Domenica 28 febbraio 2016, ore 11.00
DAVID AMRAM QUINTET
PRIMA E UNICA DATA ITALIANA
David Amram, pianoforte, flauti, corno francese, percussioni
Vic Juris, chitarra
Rene Hart, contrabbasso
Kevin Twigg, batteria, glockenspiel
Adam Amram, percussioni
Si farebbe prima a dire con chi non ha collaborato David Amram, piuttosto che elencare integralmente le collaborazioni e le incisioni (Kenny Dorham, Curtis Fuller, Hampton Hawes, Oscar Pettiford, Hannibal Marvin Peterson, Betty Carter, Thomas Chapin, Lionel Hampton) e le amicizie e i legami artistici accumulati in decenni di creatività e di concertismo al più alto livello da questo compositore, cornista, pianista e figura di spicco in tutta la vita concertistica americana, equamente diviso fra musica accademica e l’improvvisazione jazzistica più onnivora e disinibita: Dizzy Gillespie, Lionel Hampton, Willie Nelson, Langston Hughes, Charles Mingus, Pepper Adams, Leonard Bernstein, Sir James Galway, Tito Puente, Mary Lou Williams, Arthur Miller, Arturo Sandoval, Stan Getz, Pete Seeger, Elia Kazan, Christopher Plummer, Ingrid Bergman, Odetta, Dustin Hoffman, Steve Allen, Machito, Earl “Fatha” Hines, Allen Ginsberg, Nina Simone, Gregory Corso, Bob Dylan, Steve Goodman, Gerry Mulligan, Sonny Rollins, Johnny Depp, Levon Helm, Betty Carter, Jack Kerouac, Charlie Parker, Thelonious Monk, Dimitri Mitropoulos, Miles Davis, Aaron Copland, Paquito D’Rivera, Gunther Schuller, Jackson Pollock, Joan Mitchell, Willem de Kooning, Franz Kline. Per la prima volta a Milano, questo artista straordinario (che celebrerà quest’anno il suo 85.mo genetliaco), che ha letteralmente fatto la Storia della musica, si presenta a capo di un quintetto di cui fa parte anche il noto chitarrista Vic Juris.

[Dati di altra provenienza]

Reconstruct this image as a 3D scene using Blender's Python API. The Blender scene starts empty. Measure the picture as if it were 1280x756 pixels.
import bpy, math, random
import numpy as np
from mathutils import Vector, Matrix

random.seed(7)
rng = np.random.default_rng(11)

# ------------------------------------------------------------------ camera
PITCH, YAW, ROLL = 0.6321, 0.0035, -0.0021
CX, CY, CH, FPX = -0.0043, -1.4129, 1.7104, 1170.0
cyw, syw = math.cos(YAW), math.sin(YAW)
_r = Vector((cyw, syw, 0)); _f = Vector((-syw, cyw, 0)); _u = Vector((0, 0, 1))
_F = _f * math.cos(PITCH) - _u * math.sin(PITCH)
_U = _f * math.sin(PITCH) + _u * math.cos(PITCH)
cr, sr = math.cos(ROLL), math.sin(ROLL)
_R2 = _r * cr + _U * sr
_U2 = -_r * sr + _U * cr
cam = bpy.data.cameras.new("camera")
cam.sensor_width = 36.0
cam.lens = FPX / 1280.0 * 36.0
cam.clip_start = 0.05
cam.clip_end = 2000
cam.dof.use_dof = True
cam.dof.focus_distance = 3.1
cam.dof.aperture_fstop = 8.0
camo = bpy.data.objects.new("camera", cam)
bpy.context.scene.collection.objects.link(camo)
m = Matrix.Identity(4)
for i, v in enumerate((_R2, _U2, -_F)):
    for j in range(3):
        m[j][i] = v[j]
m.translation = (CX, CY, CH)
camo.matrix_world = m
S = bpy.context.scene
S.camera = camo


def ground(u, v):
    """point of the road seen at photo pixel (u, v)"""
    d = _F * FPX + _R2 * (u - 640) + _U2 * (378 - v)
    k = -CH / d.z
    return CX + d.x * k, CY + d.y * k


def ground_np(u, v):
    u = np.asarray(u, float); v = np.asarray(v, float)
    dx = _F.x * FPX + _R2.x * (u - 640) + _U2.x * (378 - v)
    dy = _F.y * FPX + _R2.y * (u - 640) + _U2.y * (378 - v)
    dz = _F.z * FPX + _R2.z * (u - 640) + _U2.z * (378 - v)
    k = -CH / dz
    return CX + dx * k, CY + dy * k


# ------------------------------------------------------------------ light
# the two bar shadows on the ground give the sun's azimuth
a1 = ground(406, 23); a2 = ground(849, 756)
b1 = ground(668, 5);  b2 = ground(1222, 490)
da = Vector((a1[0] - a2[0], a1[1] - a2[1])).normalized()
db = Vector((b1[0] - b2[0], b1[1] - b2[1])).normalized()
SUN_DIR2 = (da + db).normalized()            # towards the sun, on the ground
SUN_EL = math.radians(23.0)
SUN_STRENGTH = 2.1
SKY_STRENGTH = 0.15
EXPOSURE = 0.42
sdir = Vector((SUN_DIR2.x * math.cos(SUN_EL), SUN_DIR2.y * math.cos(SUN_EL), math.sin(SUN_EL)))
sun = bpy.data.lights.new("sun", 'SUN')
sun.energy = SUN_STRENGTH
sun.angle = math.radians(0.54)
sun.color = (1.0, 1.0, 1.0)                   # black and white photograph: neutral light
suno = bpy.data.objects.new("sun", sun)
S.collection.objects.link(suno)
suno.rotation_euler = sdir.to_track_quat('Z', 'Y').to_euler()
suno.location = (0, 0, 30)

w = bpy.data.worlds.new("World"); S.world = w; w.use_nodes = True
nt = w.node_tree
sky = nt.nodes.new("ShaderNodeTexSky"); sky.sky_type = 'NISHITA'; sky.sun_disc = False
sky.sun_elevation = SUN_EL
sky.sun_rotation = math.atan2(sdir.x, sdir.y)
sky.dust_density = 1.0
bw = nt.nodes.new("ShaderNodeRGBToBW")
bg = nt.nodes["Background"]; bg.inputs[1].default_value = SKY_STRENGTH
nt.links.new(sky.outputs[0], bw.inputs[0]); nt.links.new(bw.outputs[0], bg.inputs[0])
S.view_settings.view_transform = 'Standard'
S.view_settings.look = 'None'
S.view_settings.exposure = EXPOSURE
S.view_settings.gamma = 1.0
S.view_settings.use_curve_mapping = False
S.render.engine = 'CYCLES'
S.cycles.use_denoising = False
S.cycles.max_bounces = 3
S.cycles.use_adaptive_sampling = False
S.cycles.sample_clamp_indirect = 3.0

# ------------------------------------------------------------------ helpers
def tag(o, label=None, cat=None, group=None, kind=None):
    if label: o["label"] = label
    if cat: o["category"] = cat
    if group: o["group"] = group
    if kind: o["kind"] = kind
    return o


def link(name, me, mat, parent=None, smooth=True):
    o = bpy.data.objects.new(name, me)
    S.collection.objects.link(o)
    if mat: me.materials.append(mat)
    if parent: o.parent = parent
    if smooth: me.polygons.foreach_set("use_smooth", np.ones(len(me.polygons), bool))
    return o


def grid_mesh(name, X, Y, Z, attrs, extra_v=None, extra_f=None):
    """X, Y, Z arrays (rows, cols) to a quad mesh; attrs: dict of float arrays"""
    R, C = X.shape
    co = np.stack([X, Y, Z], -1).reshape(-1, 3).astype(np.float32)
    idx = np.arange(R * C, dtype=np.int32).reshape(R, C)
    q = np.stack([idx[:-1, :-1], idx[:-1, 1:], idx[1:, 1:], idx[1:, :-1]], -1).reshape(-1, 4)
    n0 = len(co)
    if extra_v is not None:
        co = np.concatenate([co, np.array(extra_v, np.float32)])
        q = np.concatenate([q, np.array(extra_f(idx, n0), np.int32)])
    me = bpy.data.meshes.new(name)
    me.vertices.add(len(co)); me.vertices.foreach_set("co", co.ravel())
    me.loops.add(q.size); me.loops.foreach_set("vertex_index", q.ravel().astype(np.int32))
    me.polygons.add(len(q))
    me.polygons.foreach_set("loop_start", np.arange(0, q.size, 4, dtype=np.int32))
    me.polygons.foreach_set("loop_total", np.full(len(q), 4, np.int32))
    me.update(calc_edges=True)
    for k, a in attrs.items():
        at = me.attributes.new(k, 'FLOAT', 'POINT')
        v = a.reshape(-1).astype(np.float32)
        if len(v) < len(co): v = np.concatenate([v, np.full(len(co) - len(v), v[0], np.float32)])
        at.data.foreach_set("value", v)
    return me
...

Domenica 20 marzo 2016, ore 11.00
FAZIL SAY
UNICA DATA ITALIANA
Fazil Say, pianoforte
Uno fra i più acclamati pianisti di musica classica dei nostri tempi, virtuoso e interprete eccezionale, Fazil Say coltiva da anni una feconda vena compositiva e improvvisativa. Amante del jazz e profondamente influenzato dalla musica turca e dalle sue origini che affondano nel mondo bizantino, Say ha creato una serie di opere musicali evocative e incantatorie, di sapore arcaico e modernissimo al contempo, su cui improvvisa esibendo non solo le sue doti d’inarrivabile virtuoso ma anche una facondia improvvisativa del tutto fuori del comune, capace di arricchire estatiche melodie ascensionali, canti che sembrano emergere dalle viscere di un passato lontano e assai vicino: un’esibizione che si preannuncia unica come unico come artista è Say, cantore inarrivabile di un connubio affascinante fra Occidente e Oriente in cui sono racchiusi millenni di culture, tradizioni, arte, lingue, musiche e pensieri.